Esse passivo do PROES corresponde a uma parte completamente ilegítima da dívida dos estados, pois tais valores não configuram “dívida”; os estados não receberam esse valor, e sequer se sabe qual a origem desse passivo, apesar de várias denúncias de corrupção a esse respeito em diversos estados da federação.

O PROES foi tão questionado à época que ficou como Medida Provisória 2179 durante anos e nunca chegou a ser votada pelo Congresso Nacional[ii]!

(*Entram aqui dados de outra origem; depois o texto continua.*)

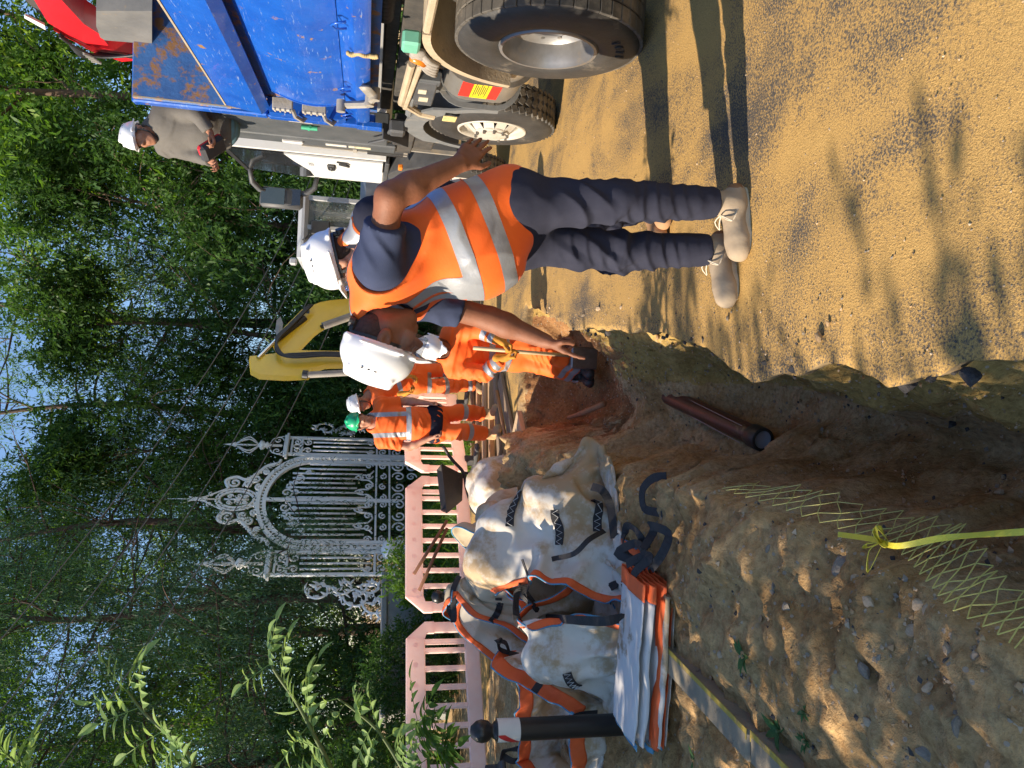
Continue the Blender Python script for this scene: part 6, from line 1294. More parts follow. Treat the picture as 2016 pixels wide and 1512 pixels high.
worker('man in green helmet and orange hi-vis standing beside the wheelbarrow', F_, SK2, .010, 1.0, ORANGE, (.09, .085, .085, .08), .085, (('l', 1.12), ('r', 1.12)), ORANGE, .022, .75, (('t', .62), ('v', .64)), None, 0, (), mat('green_helmet', (.01, .36, .16), (.012, .3, .13), 5, .35), 1.0, False, TANB, .5, 1.05, .06, mat('brown_hair', (.05, .03, .02)), wamp=.012, low=.78, top_end=-.02, hips=NAVY)
m = MB(); 
D_ = dict(pe=yp(815, 745, 9.85), wa=yp(790, 750, 9.83), ch=yp(758, 762, 9.8), nk=yp(730, 778, 9.78), sl=yp(745, 790, 9.65), sr=yp(742, 742, 9.9), el=yp(772, 798, 9.5), wl=yp(795, 775, 9.45), er=yp(780, 730, 9.8), wr=yp(800, 740, 9.6), hl=yp(820, 758, 9.8), hr=yp(820, 732, 9.9), kl=yp(875, 760, 9.8), kr=yp(875, 728, 9.9), al=yp(935, 756, 9.85), ar=yp(935, 728, 9.95), tl=(0, 0, 0), tr=(0, 0, 0), hd=yp(708, 795, 9.72), up=(-.2, -.1, .95), fw=(-.7, -.6, -.4), bf=(-.4, -.8, 0))
for a, t_ in (('al', 'tl'), ('ar', 'tr')): D_[a][2] = .09; D_[t_] = v3(D_[a])+np.array([-.1, -.23, 0]); D_[t_][2] = 0
D_['ml'] = ((.2, -.4, -.8), (1, 0, 0), 'hold'); D_['mr'] = ((.0, -.4, -.8), (-1, 0, 0), 'hold')
YGLOVE = mat('orange_glove', (.62, .27, .03), (.5, .2, .02), 14, .85, .3)
worker('man in white helmet, orange trousers and gloves behind the green-helmeted man', D_, SK3, .011, 1.0, ORANGE, (.09, .085, .082, .08), .085, (('l', 1.05), ('r', 1.05), ('l', 1.8), ('r', 1.8), ('l', .45)), ORANGE, .022, .8, (('t', .6),), None, 0, (), HELM, 1.0, False, TANB, None, 1.05, .04, None, glove=YGLOVE, wamp=.012)
E_ = dict(pe=yp(1010, 690, 6.72), wa=yp(965, 688, 6.7), ch=yp(915, 690, 6.62), nk=yp(872, 688, 6.52), sl=yp(890, 655, 6.5), sr=yp(895, 725, 6.6), el=yp(945, 650, 6.4), wl=yp(985, 672, 6.3), er=yp(955, 735, 6.45), wr=yp(990, 705, 6.32), hl=yp(1015, 675, 6.66), hr=yp(1015, 705, 6.74), kl=yp(1080, 695, 6.5), kr=yp(1085, 722, 6.62), al=yp(1140, 722, 6.6), ar=yp(1140, 738, 6.68), tl=(0, 0, 0), tr=(0, 0, 0), hd=yp(857, 684, 6.42), up=(-.05, -.55, .83), fw=(-.15, -.75, -.6), bf=(-.1, -1, 0))
for a, t_, z in (('al', 'tl', 'zl'), ('ar', 'tr', 'zr')): E_[z] = float(E_[a][2])-.09; E_[t_] = v3(E_[a])+np.array([-.08, -.22, 0])
E_['ml'] = ((-.3, -.2, -.8), (-1, 0, 0), 'grip'); E_['mr'] = ((.1, -.2, -.9), (1, 0, 0), 'grip')
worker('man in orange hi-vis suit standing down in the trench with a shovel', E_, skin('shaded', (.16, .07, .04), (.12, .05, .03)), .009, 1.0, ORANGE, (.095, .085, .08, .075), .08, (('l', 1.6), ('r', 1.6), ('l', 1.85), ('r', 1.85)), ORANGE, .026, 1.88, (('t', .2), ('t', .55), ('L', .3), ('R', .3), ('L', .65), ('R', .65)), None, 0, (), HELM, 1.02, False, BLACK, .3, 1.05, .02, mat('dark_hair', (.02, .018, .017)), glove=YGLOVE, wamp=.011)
sh = empty('shovel', Yp(990, 688, 6.28), 0, 'shovel with pale wooden shaft held upright by the man in the trench', 'shovel'); z0 = sh.location
m = MB(); m.cyl(Yp(932, 685, 6.26)-z0, Yp(1120, 700, 6.35)-z0, .017, n=10); m.build('shaft', mat('pale_wood', (.55, .42, .26), (.48, .36, .2), 12, .7), sh, smooth=True)
m = MB(); m.box(Yp(1150, 705, 6.38)-z0, (.2, .03, .26), Matrix.Rotation(R(10), 3, 'X'), .012); m.build('blade', STEEL, sh)
# ------------------------------------------------------------------ bulk bags: woven sacks let fall as cloth
def cloth_box(nx, ny, nz, a, b, c):
    """open-topped box as a cloth mesh: returns verts, quads, side index array [row][col]"""
    V = []; idx = {}
    def add(p):
        k = tuple(np.round(p, 5))
        if k not in idx: idx[k] = len(V); V.append(p)
        return idx[k]
    per = [(-a/2+a*i/nx, -b/2) for i in range(nx)]+[(a/2, -b/2+b*i/ny) for i in range(ny)]+[(a/2-a*i/nx, b/2) for i in range(nx)]+[(-a/2, b/2-b*i/ny) for i in range(ny)]
    side = [[add(np.array([x, y, c*j/nz])) for x, y in per] for j in range(nz+1)]
    Q = []; n = len(per)
    for j in range(nz):
        for i in range(n): Q.append((side[j][i], side[j][(i+1) % n], side[j+1][(i+1) % n], side[j+1][i]))
    g = [[add(np.array([-a/2+a*i/nx, -b/2+b*j/ny, 0])) for j in range(ny+1)] for i in range(nx+1)]
    nb = len(Q)
    for i in range(nx):
        for j in range(ny): Q.append((g[i][j], g[i][j+1], g[i+1][j+1], g[i+1][j]))
    return np.array(V, float), np.array(Q), np.array(side), nb
def simulate(V0, Q, M3, loc, squash=(1, 1, 1), cores=(), walls=(), steps=70, iters=10, seed=1, grav=-.0035, floor=0., stiff=.12):
    g = np.random.RandomState(seed)
    E = np.concatenate([Q[:, [0, 1]], Q[:, [1, 2]], Q[:, [2, 3]], Q[:, [3, 0]]]); E = np.unique(np.sort(E, 1), axis=0); Dg = np.concatenate([Q[:, [0, 2]], Q[:, [1, 3]]])
    # bending: opposite verts across shared neighbours
    nb = {}
    for a, b in E: nb.setdefault(a, []).append(b); nb.setdefault(b, []).append(a)
    Bd = []
    for v, ns in nb.items():
        for i in range(len(ns)):
            for j in range(i):
                d1 = V0[ns[i]]-V0[v]; d2 = V0[ns[j]]-V0[v]
                if d1@d2 < -.6*np.linalg.norm(d1)*np.linalg.norm(d2): Bd.append((ns[i], ns[j]))
    Bd = np.array(Bd); C = np.concatenate([E, Dg, Bd]); wgt = np.concatenate([np.ones(len(E)), np.full(len(Dg), .55), np.full(len(Bd), stiff)])
    rest = np.linalg.norm(V0[C[:, 0]]-V0[C[:, 1]], axis=1)
    X = (V0*np.array(squash))@np.array(M3).T+np.array(loc)+.008*g.randn(*V0.shape)+.07*np.stack([fbm(V0, 4.5, 2, seed*3+q*9) for q in range(3)], -1); Pv = X.copy(); n = len(X)
    a, b = C.T; cnt = np.bincount(a, wgt, n)+np.bincount(b, wgt, n)
    for s_ in range(steps):
        vel = (X-Pv)*.90; Pv = X.copy(); X = X+vel; X[:, 2] += grav
        for it in range(iters):
            d = X[b]-X[a]; L = np.linalg.norm(d, axis=1)+1e-9; k = wgt*(L-rest)/L*.5; k[len(E)+len(Dg):] *= 1.0
            c = d*k[:, None]*1.6
            for q in range(3): X[:, q] += (np.bincount(a, c[:, q], n)-np.bincount(b, c[:, q], n))/cnt*1.0
        for (cc, rr) in cores:
            q = (X-np.array(cc))/np.array(rr); l = np.linalg.norm(q, axis=1); m_ = l < 1; Z_ = np.array(cc)+q[m_]/(l[m_][:, None]+1e-6)*np.array(rr); X[m_] = Z_*.35+(Pv[m_]+(Z_-Pv[m_])*.25)*.65; q = (X-np.array(cc))/np.array(rr); l = np.linalg.norm(q, axis=1); m_ = l < 1; X[m_] = np.array(cc)+q[m_]/(l[m_][:, None]+1e-6)*np.array(rr)
        fz = floor; m_ = X[:, 2] < fz; X[m_, 2] = fz; X[m_, :2] = X[m_, :2]*.2+Pv[m_, :2]*.8
    return X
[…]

Em vez de REincorporar esse passivo do PROES às dívidas dos estados, e ainda por cima de forma turbinada, atualizada pelo IGP-DI, essa parcela deveria ser anulada desde a origem, e a banca privada que adquiriu os bancos estaduais é que deveria assumir esse passivo do escandaloso PROES, ressarcindo os estados dos pagamentos indevidos que já foram feitos ao longo dos anos. Da forma como se encontra o texto, está configurada MAIS UMA AJUDA À BANCA PRIVADA!

É inaceitável a imputação de mais esse ônus aos entes federados, acompanhado de exigências de mais Reforma da Previdência e “redução permanente de despesa” conforme minuta a que tivemos acesso. Desde quando tais medidas podem ser consideradas temporárias, como alega Mansueto? AUDITORIA JÁ!

[i] Texto a que tivemos acesso informalmente, pois o texto oficial do denominado Plano Mansueto ainda não foi, até o momento em que este artigo estava sendo escrito, protocolado na Câmara dos Deputados (VEJA)

[ii] O PROES está explicado em capítulo do livro “Auditoria Cidadã da Dívida dos Estados”, disponível na Amazon 

[iii] https://auditoriacidada.org.br/conteudo/artigo-a-suspensao-do-pagamento-de-divida-dos-estados-pelo-stf-e-governo-federal-deve-ser-acompanhada-de-auditoria/

[iv] Segundo a EC 32/2001, Art. 2º, “As medidas provisórias editadas em data anterior à da publicação desta emenda continuam em vigor até que medida provisória ulterior as revogue explicitamente ou até deliberação definitiva do Congresso Nacional”. Até a presente data, a MP 2179 que trata do PROES NUNCA CHEGOU A ER DELIBERADA NO CONGRESSO NACIONAL.